По окрестным усадьбам то и дело ползли слухи о шумных забавах Катенина. Передавали, например, что в престольный праздник генерал ворвался в одну из своих деревень, сопровождаемый денщиками в черкесках, куражился, переходя из избы в избу, а потом подхватил на седло красивую девку и умчал в усадьбу Шаёво. Что из этих рассказов вполголоса соответствовало действительности, а что было плодом воспаленной фантазии уездных дам? Сам Алексей ничего подобного не видел. Раз только привелось ему наблюдать, как генерал отплясывал трепака на деревенской улице и при этом швырял в толпу ребятишек пригоршни серебра. А вот насчет юных отроковиц - это ему казалось сомнительным.
Пытался молодой Писемский и сочинения Павла Александровича прочесть. Да только быстро увязал в длиннейших стихотворных монологах Аполлона, Эрмия, Гения, Поэта.
Впрочем, когда Павел Александрович читал свои сочинения сам, Писемскому все казалось понятно, и каждая строка звучала внушительно, звон металла и тяжкая поступь самой судьбы отдавались в ней. Особенно мощное впечатление производили переводы Катенина из Корнеля. В свое время, живя в Петербурге, поэт даже взялся обучать декламации молодого актера Василия Каратыгина, и, уже став великим трагиком, тот всегда с благодарностью вспоминал эту школу. Блестящее мастерство чтеца собственных произведений, которое впоследствии единодушно будут отмечать все знакомые Писемского, несомненно, ведет свое начало от тех вечеров, что провел Алексей в усадьбе своего экстравагантного соседа.

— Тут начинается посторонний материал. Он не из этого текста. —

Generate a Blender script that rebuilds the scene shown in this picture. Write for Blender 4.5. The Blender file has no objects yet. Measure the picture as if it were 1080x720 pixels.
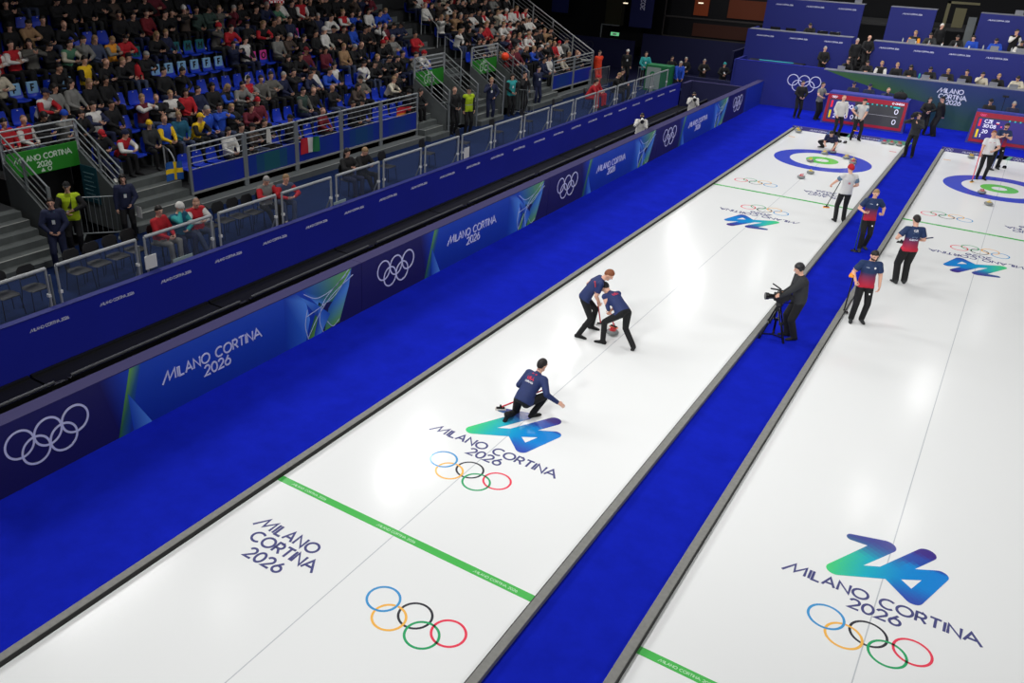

Первое соприкосновение Писемского-младшего с миром театра - пока еще заочное - произошло именно в колотиловском доме. Да и своим приобщением к литературным интересам Алексей был обязан "староверу" Катенину. Хотя если бы юноша целиком доверился его вкусам, ему бы долго еще не пришлось взять в руки сочинения Гоголя и Диккенса. На его счастье, была в соседнем уезде еще одна приметная личность - Всеволод Никитич Бартенев, двоюродный брат матери Алексея. Евдокия Алексеевна нередко езживала вместе с сыном к старому холостяку, который месяцами безвылазно сидел в своем имении, погрузившись в чтение. Библиотека у него была огромная, и Всеволод Никитич никогда не отказывал племяннику взять с собой сколько угодно книг. Случалось, что Алексей оставался у него несколько дней, и на все это время образ жизни мальчика менялся - ни о прогулках на лошади, ни об играх с дворовыми ребятишками не могло быть и речи...
Пробудившись, Всеволод Никитич сразу принимался за чтение и только около полудня звонил лакею, который приходил умывать и брить его. Затем Бартенев появлялся в зале, где был сервирован завтрак, одетый в холстинковый халат, в сафьяновых сапожках и с вязаным колпаком на голове. Закусив, он вновь предавался любимому занятию и только к обеду отрывался от книги, чтоб привести себя в порядок. Теперь он облачался в широкие брюки и сюртук, надевал надушенный парик и выходил к столу преображенным, таким, каким Алексей рисовал в своем воображении настоящего аристократа. За едой обменивались мнениями о прочитанном, причем Всеволод Никитич высказывался столь непринужденно и глубокомысленно, что племянник часто забывал о стынущем обеде и восторженно внимал речам дяди. А потом снова сидели на террасе, уткнувшись в книги.